Does community just happen? Can you force community? If community does occur will everyone want to be a part of it, or only those interested in that particular community or community in general?
I don't know that I have any answers, but maybe a lot of questions.
I would love to see a community of believers that come together for fellowship and prayer. A fellowship that blesses together and suffers together. A group that rejoices the joys of each other and mourns the hurts and sufferings. How do you obtain that?

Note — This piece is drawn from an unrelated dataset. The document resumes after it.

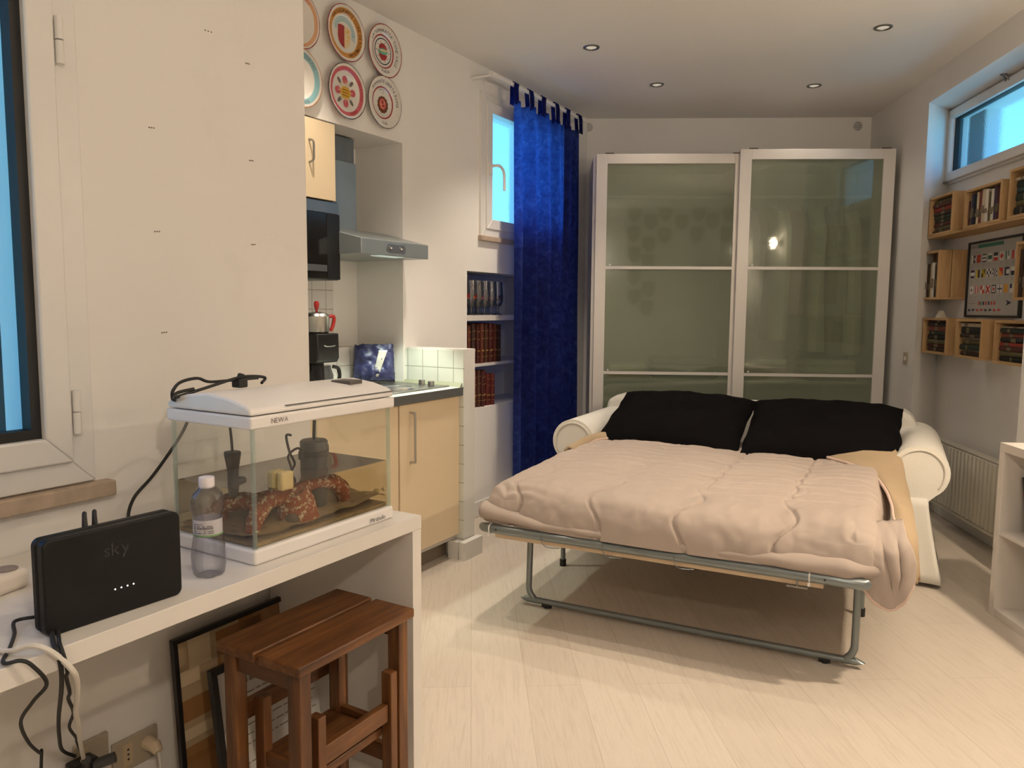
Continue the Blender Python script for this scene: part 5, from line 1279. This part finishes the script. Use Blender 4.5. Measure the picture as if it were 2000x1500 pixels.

I feel like I all my life I've been taught prayer. You hear the key formulas. ACTS: Adoration, Confession, Thanksgiving and Supplication. You hear the Lord's prayer. But we talked last night about how so often congressional or community prayer becomes a thing of formula rather than heart felt -- and then that bleeds into our personal prayers. Is the formula bad? Or is it that we lose the heart and desperate seeking of God when we try to make our prayers an equal amount of thee's and thou's?
Is prayer really two way communication with God when we're trying to formulate our prayers in our mind before we're willing to speak them out? And what does it really mean to "groan" in the Spirit?
I remembered you, O God, and I groaned; I mused, and my spirit grew faint.
Selah
Psalm 77:3

In the same way, the Spirit helps us in our weakness. We do not know what we ought to pray for, but the Spirit himself intercedes for us with groans that words cannot express.
Romans 8:26
I hope this opens up some discussion here. That this blog actually has a micro-community. I don't just ask these questions rhetorically. I'd like your thoughts and opinions. I'm sure others have asked and maybe found answers. Let us know.
Shalom

1 comment:

Mkellynotes said...

Jonathan,

You are bringing up some good points for discussion.

I have mixed feelings about formula type prayers. Same about ceremonial prayers.

I think the best prayer is an honest and real conversation with God, stipped of any pretenses.

Community: its worth striving for but humans often seem to fall short of it. Without God, it's impossible considering we live in a broken world with wounded and sin sick people.